İNANDIĞIMIZ ALLAH EN BÜYÜK KURULUŞ BM'NİN NERESİNDE?
Şuan çalışma aşamasında olduğunu bildiğimiz ‘BM ve İnanç’ projeniz var? Bu konu hakkında bilgi verebilir misiniz?
BM yapılanmasında dini bir temel ve yapılanma yok, tamamen seküler bir yapılanmadan ibaret. Fakat BM oluşum itibariyle bütün dünya milletlerini temsil eden, adeta bütün dünya ülkelerinin mücessemleştiği bir kuruluş. Bu çalışma aslında bir referandum önerisi. Bütün milletlerin şahs-ı manevisini ifade eden bir kuruluşta bir referandum yapsak. “Allah var mı? Yok mu?” diye sorsak… Eğer cevap yüzde 70, yüzde 80, hatta yüzde 90 evet çıkarsa; o zaman sormak lazım, "bu inandığımız Allah, bu bizim en büyük kuruluşumuzun, Birleşmiş Milletler'in neresinde?"

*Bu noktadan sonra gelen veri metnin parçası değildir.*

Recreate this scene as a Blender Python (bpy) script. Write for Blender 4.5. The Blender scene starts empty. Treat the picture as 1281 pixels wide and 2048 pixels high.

Dolayısıyla şuanda BM’de inanç esaslı organizasyonlar akımı başlatıyorlar. Biliyorsunuz STK ya da gönüllü teşekküller var. Bir de son bir asır içinde yeteri kadar uygulamada olmayan ‘inanç esaslı organizasyonlar’ var. Burada istenilen şey bütün dinlerin temsil edileceği bir yapılanmanın olması. Bu sebeple Türkiye gibi BM’de etkin ülkelerden bu noktalarda yardım talep ediyorlar. Burada temel amaç BM’ye bir semavilik, bir ruhaniyat katmayı Müslümanlar ve Hıristiyanlar birlikte gerçekleştirebilirler, başarabilirler. İlahi emirlerin bir nebze BM’de temsil edilmesi gibi bir husus.